WHAT YOU NEED TO DO: Exact reproduction is required for the lines bounded by the one containing "M['wall_dark'] = mat('taupe" and the one containing "finish('spout', sweep(pts, 0.0170, 24), 'metal', t, 40)", both bounds included. Print them without any pictures.

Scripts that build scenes
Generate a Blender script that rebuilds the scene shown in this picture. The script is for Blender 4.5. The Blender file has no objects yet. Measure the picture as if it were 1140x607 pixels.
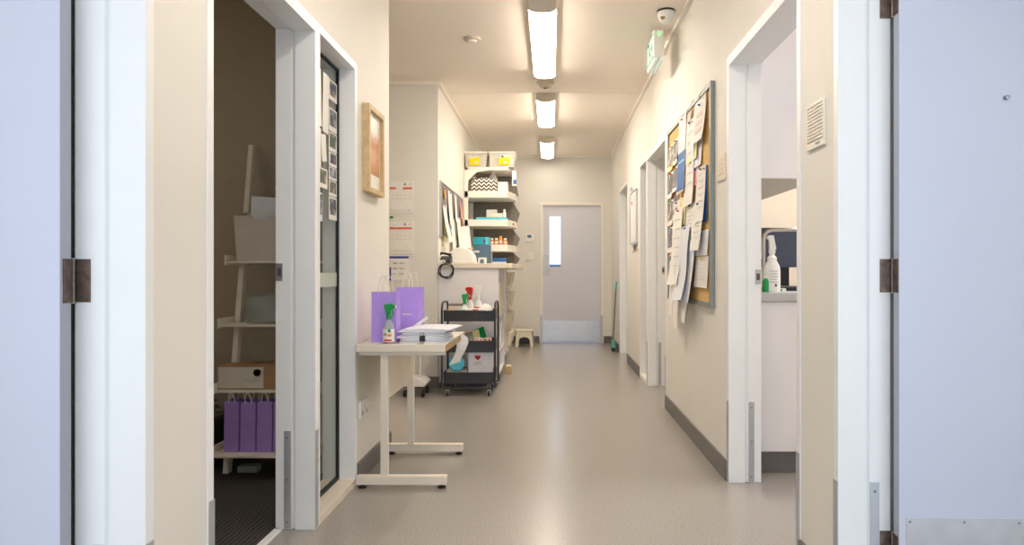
import bpy, bmesh, math, random
from mathutils import Vector, Matrix
random.seed(7)
C = bpy.context.scene.collection
R = math.radians
F = 760.0; VX, VY, CH = 614.0, 303.0, 1.023        # focal length in px, vanishing point, eye height


def P(px, py, Y):
    return Vector(((px - VX) / F * Y, Y, CH - (py - VY) / F * Y))


# ------------------------------------------------------------------ materials
def mat(name, col, rough=0.5, metal=0.0, var=0.0, scale=12.0, bump=0.0, spec=0.5, coat=0.0, trans=0.0, ior=1.45, alpha=1.0):
    m = bpy.data.materials.new(name); m.use_nodes = True
    nt = m.node_tree; b = nt.nodes['Principled BSDF']
    b.inputs['Base Color'].default_value = (*col, 1)
    b.inputs['Roughness'].default_value = rough
    b.inputs['Metallic'].default_value = metal
    b.inputs['Specular IOR Level'].default_value = spec
    b.inputs['Coat Weight'].default_value = coat
    b.inputs['Transmission Weight'].default_value = trans
    b.inputs['IOR'].default_value = ior
    b.inputs['Alpha'].default_value = alpha
    tc = nt.nodes.new('ShaderNodeTexCoord')
    nz = nt.nodes.new('ShaderNodeTexNoise'); nz.inputs['Scale'].default_value = scale; nz.inputs['Detail'].default_value = 4
    nt.links.new(tc.outputs['Object'], nz.inputs['Vector'])
    v = var if var else 0.02
    rp = nt.nodes.new('ShaderNodeValToRGB')
    rp.color_ramp.elements[0].position = 0.3; rp.color_ramp.elements[1].position = 0.7
    rp.color_ramp.elements[0].color = (*[c * (1 - v) for c in col], 1)
    rp.color_ramp.elements[1].color = (*[min(1, c * (1 + v)) for c in col], 1)
    nt.links.new(nz.outputs['Fac'], rp.inputs['Fac'])
    nt.links.new(rp.outputs['Color'], b.inputs['Base Color'])
    if bump:
        bp = nt.nodes.new('ShaderNodeBump'); bp.inputs['Strength'].default_value = bump; bp.inputs['Distance'].default_value = 0.002
        nz2 = nt.nodes.new('ShaderNodeTexNoise'); nz2.inputs['Scale'].default_value = scale * 12
        nt.links.new(tc.outputs['Object'], nz2.inputs['Vector'])
        nt.links.new(nz2.outputs['Fac'], bp.inputs['Height']); nt.links.new(bp.outputs['Normal'], b.inputs['Normal'])
    return m


def emis(name, col, s):
    m = bpy.data.materials.new(name); m.use_nodes = True
    b = m.node_tree.nodes['Principled BSDF']
    b.inputs['Base Color'].default_value = (0.9, 0.9, 0.88, 1) if s > 3.5 or max(col) - min(col) < .2 else (*col, 1)
    b.inputs['Emission Color'].default_value = (*col, 1); b.inputs['Emission Strength'].default_value = s
    return m


M = {}
M['wall'] = mat('cream wall paint', (.78, .76, .705), .62, var=.015, scale=3, bump=.05)
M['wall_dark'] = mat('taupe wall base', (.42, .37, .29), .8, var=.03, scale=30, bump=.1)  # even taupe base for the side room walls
M['ceiling'] = mat('cream ceiling paint', (.90, .835, .75), .8, var=.01, scale=2)
M['trimw'] = mat('white gloss frame paint', (.86, .875, .89), .32, var=.01)
M['cove'] = mat('white cornice paint', (.86, .82, .74), .5)
M['skirt'] = mat('grey vinyl skirting', (.16, .15, .145), .45, var=.06, scale=80)
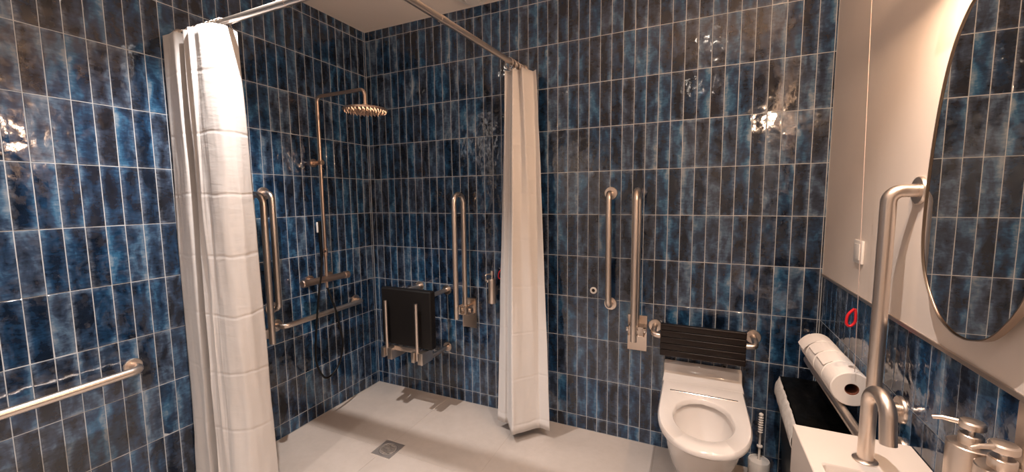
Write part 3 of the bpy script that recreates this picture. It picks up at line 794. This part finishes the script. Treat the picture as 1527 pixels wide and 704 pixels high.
finish('basin_body', bl, 'ceramic_matt', t, 35)
finish('drain', lathe([(0.024, 0.0), (0.024, 0.003), (0.018, 0.004), (0.0, 0.004)], (2.653, -1.40, BZ - 0.1052)), 'chrome', t, 40)

fx0, fy0 = 2.660, -1.046
t = thing('tap', 'brushed metal swan-neck tap on the far end of the wash basin', 'tap', (fx0, fy0, BZ))
finish('base_plate', lathe([(0.027, 0.0003), (0.027, 0.003), (0.024, 0.0055), (0.017, 0.006)], (fx0, fy0, BZ), seg=32), 'metal', t, 40)
TH_, Rb = 0.158, 0.043
pts = [Vector((fx0, fy0, BZ + 0.005)), Vector((fx0, fy0, BZ + 0.08)), Vector((fx0, fy0, BZ + TH_))]
dv = Vector((0.10, -1, 0)).normalized()
for k in range(1, 17):
    a = PI * k / 16 * 0.96
    pts.append(Vector((fx0, fy0, BZ + TH_)) + dv * (Rb - Rb * math.cos(a)) + Vector((0, 0, Rb * math.sin(a))))
pts.append(pts[-1] + Vector((0, 0, -0.062)) + dv * 0.008)
finish('spout', sweep(pts, 0.0170, 24), 'metal', t, 40)

def dispenser(label, x, y, r, h, ang, z0=BZ):
    t = thing('soap_dispenser', label, 'soap dispenser', (x, y, z0), 'soap dispensers')
    finish('bottle', lathe([(0.0, 0.0003), (r - 0.002, 0.0003), (r, 0.003), (r, h - 0.002), (r - 0.002, h), (r * 0.52, h + 0.001)], (x, y, z0), seg=32), 'metal', t, 35)
    finish('collar', lathe([(r * 0.52, h), (r * 0.54, h + 0.002), (r * 0.54, h + 0.020), (r * 0.46, h + 0.022), (0.005, h + 0.022)], (x, y, z0), seg=28), 'metal', t, 35)
    finish('pump_stem', lathe([(0.0055, h + 0.02), (0.0055, h + 0.036)], (x, y, z0), seg=16), 'chrome', t, 40)
    finish('pump_head', lathe([(0.006, h + 0.034), (r * 0.56, h + 0.0345), (r * 0.58, h + 0.037), (r * 0.58, h + 0.046), (r * 0.50, h + 0.049), (0.0, h + 0.052)], (x, y, z0), seg=28), 'metal', t, 35)
    d = Vector((math.cos(ang), math.sin(ang), 0)); c = Vector((x, y, z0 + h + 0.042))
    finish('pump_spout', sweep([c + d * r * 0.4, c + d * (r * 0.58 + 0.022), c + d * (r * 0.58 + 0.036) + Vector((0, 0, -0.004))], [0.0055, 0.0045, 0.004], 12), 'metal', t, 40)
    return t
dispenser('taller metal soap dispenser on the basin against the right wall tiles', 2.757, -1.244, 0.0345, 0.188, math.radians(163))
dispenser('shorter metal soap dispenser on the basin nearest the camera', 2.757, -1.334, 0.0345, 0.194, math.radians(200))

# ------------------------------------------------------------------ mirror
half = [(1.1258, 0.0), (1.1285, 0.03), (1.1442, 0.078), (1.165, 0.108), (1.188, 0.130), (1.215, 0.152), (1.248, 0.171), (1.29, 0.184), (1.332, 0.1895), (1.38, 0.190), (1.418, 0.1885), (1.50, 0.183), (1.583, 0.174), (1.66, 0.161), (1.734, 0.141), (1.79, 0.116), (1.83, 0.087), (1.855, 0.058), (1.868, 0.028), (1.872, 0.0)]
def mirror_pts():
    L = catmull([(0, -hw, z) for z, hw in half], 4)
    out = [(p.y, p.z) for p in L]
    return out + [(-y, z) for y, z in reversed(out[1:-1])]
MC = Vector((2.770, -1.148, 1.50)); TILT = math.radians(0.0)
def mp(y, z, dx, grow=0.0):
    v = Vector((y, z - 1.49)); L = v.length; v = v * (1 + grow / L)
    return Vector((MC.x + dx + math.sin(TILT) * -(v.y), MC.y - v.x, 1.49 + v.y * math.cos(TILT)))
mpts = mirror_pts()
t = thing('mirror', 'tall oval mirror with a thin metal rim on the right wall', 'mirror', (2.80, -1.148, 1.12))
finish('glass', loft([[mp(y, z, 0.006) for y, z in mpts], [mp(y, z, 0.0) for y, z in mpts]]), 'mirror', t)
finish('rim', loft([[mp(y, z, -0.003, 0.0) for y, z in mpts], [mp(y, z, -0.003, 0.0028) for y, z in mpts], [mp(y, z, 0.010, 0.0028) for y, z in mpts], [mp(y, z, 0.010, -0.01) for y, z in mpts]], False, False), 'frame', t, 40)
finish('back_mount', box(2.776, 2.7997, -1.23, -1.07, 1.38, 1.62), 'black', t)

# ------------------------------------------------------------------ floor drain
dc = Vector((0.668, -0.648, 0.0)); hs_ = 0.067
t = thing('floor_drain', 'square steel floor drain with round slotted grate in the shower floor', 'drain', dc)
pl = bmesh.new()
sq = lambda s, z: [Vector((dc.x + sx * s, dc.y + sy * s, z)) for sx, sy in ((-1, -1), (1, -1), (1, 1), (-1, 1))]
def ring_sq(r, z, n=32):
    return [Vector((dc.x + r * math.cos(2 * PI * k / n), dc.y + r * math.sin(2 * PI * k / n), z)) for k in range(n)]
def sq32(s, z):
    out = []
    for k in range(32):
        a = 2 * PI * k / 32; c, s_ = math.cos(a), math.sin(a); m_ = max(abs(c), abs(s_)); out.append(Vector((dc.x + c / m_ * s, dc.y + s_ / m_ * s, z)))
    return out
loft([sq32(hs_, 0.0002), sq32(hs_, 0.0018), ring_sq(0.054, 0.0018), ring_sq(0.053, 0.0004)], False, True, bm=pl)
finish('frame_plate', pl, 'steel', t, 40)
finish('well', lathe([(0.0525, 0.0006), (0.0525, 0.0009)], dc, seg=28), 'dark_hole', t)
finish('grate_ring', lathe([(0.044, 0.001), (0.0515, 0.001), (0.051, 0.0026), (0.0445, 0.0026), (0.044, 0.001)], dc, seg=32, cap=False), 'steel', t, 40)
for q in range(7):
    off = -0.036 + 0.012 * q; L = math.sqrt(0.046 ** 2 - off ** 2)
    d1 = Vector((math.cos(0.6), math.sin(0.6), 0)); d2 = Vector((-d1.y, d1.x, 0))
    prev = []
    for k in range(9):
        s_ = -L + 2 * L * k / 8
        prev.append(dc + d1 * s_ + d2 * (off + 0.003 * math.sin(k * 1.6 + q)) + Vector((0, 0, 0.0018)))
    finish('grate_bar', sweep(prev, 0.0027, 6), 'steel', t, 60)

for o in S.objects:
    if '_base' in o: del o['_base']
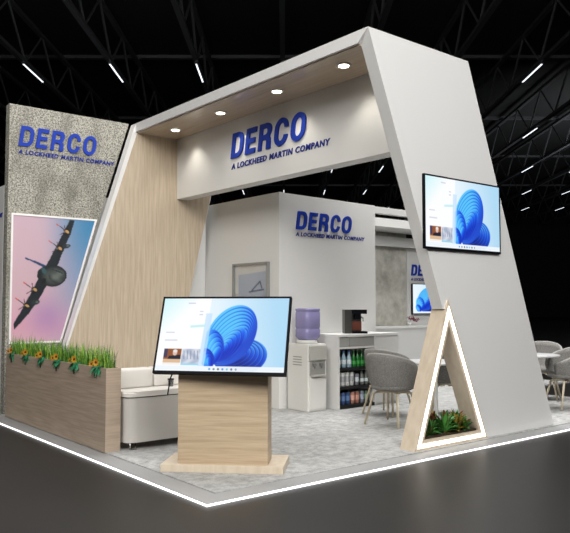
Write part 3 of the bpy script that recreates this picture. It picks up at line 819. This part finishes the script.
for k, (c_, nm_) in enumerate(lc):
    drink('can', .085 + .09 * k, .045, '%s can on the bottom shelf, %s' % (nm_, nm[k]), 'drinks on the bottom shelf', (mat('can_%s' % nm_.replace(' ', '_'), c_, .35), 0, mat('can_label_' + nm_.replace(' ', '_'), tuple(min(255, v + 50) for v in c_), .5), .165))

# ============================================================ COFFEE MACHINE
cm = thing('coffee_machine', 'black bean-to-cup coffee machine on the drinks counter', 'coffee machine', (4.18, 2.93, 1.0), math.radians(-32)); cm.scale = (.78, .9, 1)
bm = bmesh.new(); abox(bm, 0, 0.13, 0, 0.20, 0.0, 0.335, bev=.006); abox(bm, .13, .33, 0.11, .20, 0.03, .30); bmobj('body', bm, mat('machine_dark_grey', (52, 52, 50), .35), cm)
box('brew_head', 0.13, 0.41, 0.0, 0.20, 0.275, 0.335, BLACK, cm, bev=.006)
box('base_tray', 0.13, 0.41, -0.03, 0.20, 0.0, 0.03, BLACK, cm, bev=.004)
box('copper_front', 0.15, 0.33, 0.09, 0.112, 0.04, 0.17, mat('copper_brown', (120, 58, 40), .35), cm)
bm = bmesh.new(); abox(bm, .20, .29, .03, .11, .2, .275); bmobj('spout', bm, BLACK, cm)
tube('handle', [(.30, .04, .23), (.335, .03, .22), (.35, .03, .17)], .012, CHROME, cm)

# ============================================================ CHAIRS
def tub_chair():
    t = thing('tub_chair', '', 'chair')
    # shell: seat at front is +x
    bm = bmesh.new(); n = 36; rows = 9
    def shell(off):
        V = []
        for j in range(rows + 1):
            f = j / rows; ring = []
            for i in range(n + 1):
                th = math.radians(-158 + 316 * i / n) + PI       # centred on -x (back)
                k = math.cos(th - PI)                           # 1 at back, <0 at front
                top = 0.58 + 0.25 * (max(0, (k + 0.93) / 1.93)) ** 0.7
                R = 0.215 + (0.30 - 0.215) * math.sin(f * PI / 2) ** 0.7
                sq = 1.0
                x = R * math.cos(th) * 0.94 - 0.035 * f * max(0, k); y = R * math.sin(th) * 1.0
                z = 0.40 + (top - 0.40) * f ** 1.25
                nx, ny = math.cos(th), math.sin(th)
                ring.append(Vector((x - nx * off, y - ny * off, z + (off * 0.3 if j == 0 else 0))))
            V.append(ring)
        return V
    A = shell(0); B = shell(0.03)
    VA = [[bm.verts.new(p) for p in r] for r in A]; VB = [[bm.verts.new(p) for p in r] for r in B]
    for j in range(rows):
        for i in range(n):
            bm.faces.new((VA[j][i], VA[j][i + 1], VA[j + 1][i + 1], VA[j + 1][i])); bm.faces.new((VB[j][i], VB[j + 1][i], VB[j + 1][i + 1], VB[j][i + 1]))
    for i in range(n): bm.faces.new((VA[rows][i], VA[rows][i + 1], VB[rows][i + 1], VB[rows][i])); bm.faces.new((VA[0][i], VB[0][i], VB[0][i + 1], VA[0][i + 1]))
    for j in range(rows):
        for i in (0, n): bm.faces.new((VA[j][i], VB[j][i], VB[j + 1][i], VA[j + 1][i]))
    c_ = bm.verts.new((0, 0, .385)); 
    for i in range(n): bm.faces.new((VA[0][i + 1], VA[0][i], c_))
    bm.faces.new((VA[0][0], VA[0][n], c_))
    o = bmobj('shell', bm, FABRIC, t, True)
    tube('rim_piping', [p + Vector((math.cos(0) * 0, 0, 0.002)) for p in [(a_ + b_) / 2 for a_, b_ in zip(A[rows], B[rows])]], 0.014, RIMM, t, 6)
    bm = bmesh.new(); alathe(bm, [(0.19, .40), (.245, .42), (.25, .45), (.22, .475), (.05, .48)], cx=.01, n=28, sq=.85)
    bmobj('seat_cushion', bm, FABRIC, t, True)
    for sx in (-1, 1):
        for sy in (-1, 1):
            tube('leg', [(sx * .03, sy * .06, .372), (sx * .10, sy * .13, .376), (sx * .15, sy * .165, .355), (sx * .235, sy * .235, 0.0)], 0.021, LEGW, t, 8, 0.014)
    bm = bmesh.new(); abox(bm, -.11, .11, -.12, .12, .376, .392); bmobj('under_frame', bm, LEGW, t)
    return t
chairs = [((3.535, 1.455), 8, 'grey felt tub chair nearest the drinks counter, back to the front triangle'),
          ((4.09, 2.04), 8, 'grey felt tub chair hidden behind the nearest one, close to the drinks counter'),
          ((4.70, 1.60), 140, 'grey felt tub chair seen through the lit triangle'),
          ((6.40, 0.86), 150, 'grey felt tub chair at far right edge, with its outer side toward the aisle'),
          ((6.98, 1.60), 205, 'grey felt tub chair at far right, inner side showing behind the white table')]
ch0 = tub_chair()
for i, ((x, y), a, lb) in enumerate(chairs):
    c_ = ch0 if i == 0 else copy_tree(ch0)
    c_.location = (x, y, 0.004); c_.rotation_euler = (0, 0, math.radians(a)); c_['label'] = lb; c_['group'] = 'grey tub chairs'
def table(x, y, lb):
    t = thing('round_table', lb, 'table', (x, y, 0), 0, 'round white tables')
    lathe('tabletop', [(0.37, .70), (.38, .705), (.38, .72), (.372, .725)], mat('table_white', (192, 192, 192), .4), t, n=40)
    lathe('pedestal', [(.03, .02), (.025, .05), (.025, .70)], GREYF, t, n=16)
    lathe('foot', [(.22, 0), (.22, .008), (.03, .02)], GREYF, t, n=32)
table(4.06, 1.24, 'round white table behind the oak triangle, nearest the drinks counter')
table(6.02, 1.18, 'round white table at the far right behind the white side panel')

# ============================================================ TRIANGLE PLANTER
tr = thing('triangle_planter', 'oak triangle frame with glowing edge at the foot of the arch', 'planter', (2.5, 0.23, 0))
TO = [(2.497, 0.0), (3.655, 0.0), (3.03, 1.455)]; ox = 2.5
def inset(T, d):
    out = []
    for i in range(3):
        p0, p1, p2 = Vector(T[i - 1]), Vector(T[i]), Vector(T[(i + 1) % 3])
        e1 = (p1 - p0).normalized(); e2 = (p2 - p1).normalized()
        n1 = Vector((-e1.y, e1.x)); n2_ = Vector((-e2.y, e2.x))
        bis = (n1 + n2_); bis = bis / bis.dot(n1); out.append(tuple(p1 + bis * d))
    return out
def tri_ring(name, To, Ti, y0, y1, m, parent):
    bm = bmesh.new()
    for i in range(3):
        j = (i + 1) % 3
        aprism(bm, [(To[i][0] - ox, To[i][1]), (To[j][0] - ox, To[j][1]), (Ti[j][0] - ox, Ti[j][1]), (Ti[i][0] - ox, Ti[i][1])], 'y', y0, y1)
    return bmobj(name, bm, m, parent)
TI = inset(TO, 0.095); TL0 = inset(TO, 0.024); TL1 = inset(TO, 0.060)
tri_ring('frame', TO, TI, 0.0, 0.19, WOODL, tr)
tri_ring('led_strip', TL0, TL1, -0.006, 0.001, LEDW, tr)
box('soil', TI[0][0] + .02 - ox, TI[1][0] - .02 - ox, 0.02, 0.17, 0.09, 0.115, SOIL, tr)
GP = [mat('leaf_green', (48, 104, 40), .5), mat('leaf_bright', (72, 136, 58), .5), mat('leaf_dark', (28, 62, 30), .5), mat('leaf_red', (104, 52, 34), .5), mat('leaf_ochre', (140, 120, 44), .5)]
specs = [(2.81, .30, .17, 0, 'dark green leafy plant at the left corner of the triangle planter'),
         (2.92, .36, .22, 3, 'reddish brown leafy plant, second from left in the triangle planter'),
         (3.02, .29, .24, 1, 'bright green upright plant in the middle of the triangle planter'),
         (3.12, .35, .20, 3, 'rusty low plant just right of the middle in the triangle planter'),
         (3.20, .29, .20, 4, 'ochre and green broad-leaved plant in the triangle planter'),
         (3.27, .35, .22, 0, 'mid green plant near the right side of the triangle planter'),
         (3.34, .29, .15, 1, 'small bright green plant in the right corner of the triangle planter')]
for (x, y, h, mi, lb) in specs:
    t = thing('leafy_plant', lb, 'plant', (x, y, .112), 0, 'plants in the triangle')
    bm = bmesh.new()
    for k in range(60):
        a = random.uniform(0, 2 * PI); el = random.uniform(.15, 1.45)
        d = Vector((math.cos(a) * math.cos(el), math.sin(a) * math.cos(el) * .35, math.sin(el)))
        L = h * 1.6 * random.uniform(.6, 1.05) * (0.55 + 0.45 * math.sin(el)); st = d * L * .15
        leaf(bm, st, d, L * .85, random.uniform(.014, .026), L * .35, mi=mi if random.random() < .6 else random.choice([0, 1, 2, 3, 4]))
    for v in bm.verts:      # keep leaves inside the frame
        v.co.z = max(v.co.z, 0.0)
        lim = (TI[1][0] - (v.co.z + .112 - TI[1][1]) * (TI[1][0] - TI[2][0]) / (TI[2][1] - TI[1][1])) - x - .012
        v.co.x = min(v.co.x, lim); 
        lim = (TI[0][0] + (v.co.z + .112 - TI[0][1]) * (TI[2][0] - TI[0][0]) / (TI[2][1] - TI[0][1])) - x + .012
        v.co.x = max(v.co.x, lim)
    bmobj('foliage', bm, GP, t)

# ============================================================ HALL ROOF: trusses, purlins, strip lights
def local_obj(name, bm, m, parent=None): return bmobj(name, bm, m, parent)
ZL = 10.5
HM = Matrix(((FD.x, RD.x, 0, CAMX), (FD.y, RD.y, 0, CAMY), (0, 0, 1, 0), (0, 0, 0, 1)))
STRIP = mat('strip_light', (240, 246, 255), .4, emit=1.7)
trusses = {}
def make_truss():
    t = thing('roof_truss', '', 'roof truss')
    bm = bmesh.new(); abox(bm, -20, 82, -.09, .09, 0.06, 0.20); bmobj('bottom_chord', bm, DARKST, t)
    bm = bmesh.new(); abox(bm, -20, 82, -.09, .09, 1.75, 1.90); bmobj('top_chord', bm, DARKST, t)
    bm = bmesh.new(); x = -20.0; k = 0
    while x < 81:
        p, q_ = ((x, 0, .15), (x + 1.8, 0, 1.8)) if k % 2 == 0 else ((x, 0, 1.8), (x + 1.8, 0, .15))
        atube(bm, [p, q_], 0.05, 4); x += 1.8; k += 1
    bmobj('web', bm, DARKST, t)
    return t
t0 = None; idx = 0
for i in range(-6, 11):
    s_ = i * 3.27 - 0.09
    if t0 is None: t0 = make_truss(); t = t0
    else: t = copy_tree(t0)
    p = hp(0, s_, ZL); t.location = p; t.rotation_euler = (0, 0, math.radians(50.85))
    n_ = abs(i)
    t['label'] = 'dark steel roof truss %s' % ('running over the middle of the hall' if i == 0 else 'in the ceiling, %d to the %s of the middle' % (n_, 'left' if i < 0 else 'right'))
    t['group'] = 'roof trusses'
for j, d in enumerate([15.5, 22.5, 31.5, 42, 53, 66]):
    bm = bmesh.new(); abox(bm, d, d + .25, -22, 34, ZL + 1.95, ZL + 2.15, M=HM)
    o = bmobj('roof_purlin', bm, DARKST)
    tag(o, 'dark cross beam resting on the roof trusses, number %d from the front' % (j + 1), 'beam', 'roof cross beams')
# strip lights under the trusses
prot = None
rows = [(-13, 2.2), (-3.1, 2.2), (6.8, 2.2), (26.6, 2.2), (36.4, 2.2), (46.5, 2.2), (56.3, 2.2), (66.4, 2.2)]
for r_, (d, L_) in enumerate(rows):
    for i in range(-6, 11):
        if d > 25 and (i < -5 or i > 9): continue
        s_ = i * 3.27 - 0.09
        if prot is None:
            t = thing('strip_light', '', 'light'); bm = bmesh.new(); abox(bm, 0, 2.2, -.06, .06, 0, .05); bmobj('fitting', bm, DARKST, t)
            bm = bmesh.new(); abox(bm, .01, 2.19, -.026, .026, -.02, 0.0); bmobj('diffuser', bm, STRIP, t); prot = t
        else: t = copy_tree(prot)
        t.location = hp(d, s_, ZL + .01); t.rotation_euler = (0, 0, math.radians(50.85))
        rn = {26.6: 'nearest row ahead', 36.4: 'second row ahead', 46.5: 'third row ahead', 56.3: 'fourth row ahead', 66.4: 'farthest row'}.get(d, 'row behind the viewer')
        t['label'] = 'thin white strip light under roof truss %s, %s' % ('at the middle' if i == 0 else '%d %s of the middle' % (abs(i), 'left' if i < 0 else 'right'), rn)
        t['group'] = 'hall strip lights'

SOLUTION TO THE EXERCISE:
M['wall_dark'] = mat('taupe wall base', (.42, .37, .29), .8, var=.03, scale=30, bump=.1)  # even taupe base for the side room walls
M['ceiling'] = mat('cream ceiling paint', (.90, .835, .75), .8, var=.01, scale=2)
M['trimw'] = mat('white gloss frame paint', (.86, .875, .89), .32, var=.01)
M['cove'] = mat('white cornice paint', (.86, .82, .74), .5)
M['skirt'] = mat('grey vinyl skirting', (.16, .15, .145), .45, var=.06, scale=80)
Write part 3 of the bpy script that recreates this picture. It picks up at line 794. This part finishes the script. Treat the picture as 1527 pixels wide and 704 pixels high.
finish('basin_body', bl, 'ceramic_matt', t, 35)
finish('drain', lathe([(0.024, 0.0), (0.024, 0.003), (0.018, 0.004), (0.0, 0.004)], (2.653, -1.40, BZ - 0.1052)), 'chrome', t, 40)

fx0, fy0 = 2.660, -1.046
t = thing('tap', 'brushed metal swan-neck tap on the far end of the wash basin', 'tap', (fx0, fy0, BZ))
finish('base_plate', lathe([(0.027, 0.0003), (0.027, 0.003), (0.024, 0.0055), (0.017, 0.006)], (fx0, fy0, BZ), seg=32), 'metal', t, 40)
TH_, Rb = 0.158, 0.043
pts = [Vector((fx0, fy0, BZ + 0.005)), Vector((fx0, fy0, BZ + 0.08)), Vector((fx0, fy0, BZ + TH_))]
dv = Vector((0.10, -1, 0)).normalized()
for k in range(1, 17):
    a = PI * k / 16 * 0.96
    pts.append(Vector((fx0, fy0, BZ + TH_)) + dv * (Rb - Rb * math.cos(a)) + Vector((0, 0, Rb * math.sin(a))))
pts.append(pts[-1] + Vector((0, 0, -0.062)) + dv * 0.008)
finish('spout', sweep(pts, 0.0170, 24), 'metal', t, 40)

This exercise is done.